正直、イス軸法を体験する前は、自分はアレクサンダーテクニーク(以下AT)をやってるから、そんなに変わらないはず!と思っていたし、疑いもあったくらい。そして一年経った今思うのは、イス軸法に出会うべくして出会ったんだなと言うこと。
もし、「ATとイス軸法、どちらが良いんですか?」と聞かれたら、「それぞれ役割が違う」と今の私は答えるかなと思う。
イス軸法に出会ってからは、むしろATって何だ?と言うことが前よりわかった気がする。それについて、少し書いてみたいと思う。
ATの1番難しいところは、ATの目指している状態がはっきりとわかりにくいことだと思う。
イス軸法なら、「身体に軸がある状態」が目標だということがわかりやすい。(もちろん、それがどう言うことか?と言うのは奥深いものがあるのだけれど。)
ATには、エンドゲーニング(Endgaining)という言葉があって、ただ目標に突っ走る行為は、『NG !』という考え方をする。なので、「身体はこうあるべき」という状態を敢えて語らない。(とは言え、やはり理想の状態はあるのだけれど。)
敢えてそこについて書いてみると、ATの理想とする身体の状態は、ある意味かなり難しいと思う。ATで目指すのが、例えば「瞑想や坐禅で目指す心身が統一された状態が日常生活でも実行できる」そんな方向性だとすると、私はまだまだ全然できていないと思うし、「ATが目指す方向が本当にそうなのか?」はAT教師の中でも賛否両論あると思う。ちょっと漠然とした、そんなATにどっぷりと浸かっていた私には、イス軸法の「『軸』で立つ』という発想は具体的で新鮮だった。
以前の私は、脊椎は椎骨がうまく積み上がっていて、身体の無駄なこわばりが無くなれば、背骨の周りの深層筋肉をうまく使って立て、その結果、軸らしきものができると信じていた。その考え方自体は一般的だと思うし、間違いではないかもしれないけれど、イス軸法ではこれはちょっと違った。
イス軸法で1番驚くのは、形にこだわらない事。腰の曲がったおばあさんでも、曲がったままでも中心軸で立つ事ができる。この発想は私には斬新であった。
ATだって、世間一般に言われているよりは、かなり形にこだわらない。形よりも状態を大事にする。でも、イス軸法はそれがより徹底している。となると、ATは何が得意なのだろうか?と言う疑問がわいてくる。
そこで考えてみると、私たちがイス軸法を学んでいく時に、困難にぶつかるときがある。例えば、たまに軸が全く入らない人や、軸がしっかりと入りにくい人が居る。

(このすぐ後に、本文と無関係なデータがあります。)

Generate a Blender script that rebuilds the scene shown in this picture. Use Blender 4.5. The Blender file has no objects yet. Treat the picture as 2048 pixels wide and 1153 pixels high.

そして万人に難しいのは、軸が入ってもそれを持続させることである。軸が入り続けられる身体とは、しなやかでなければいけない。そんな身体を目指すのには、ATはなかなか役に立つかも、と思う。
そう、ATは目的がきちんとあると、そこに向かう手段に長けているのだ。ひたすら、やみくもに目的に向かってやり続けることをするよりは、効率よく目的に向かえる感じがする。
ATは、努力の方向を間違えて身体を壊したり、無駄な時間を過ごすのを防止する役割があると結論づけて良いと思う。
と言うことで、ATは、『自分の軸がより強化に、どんな時も抜けない身体になる』と言う目的の道標になるかなと思っている。
まだまだ始まったばかりの私のイス軸法の道は、今後どんな発見があるのか?が楽しみである。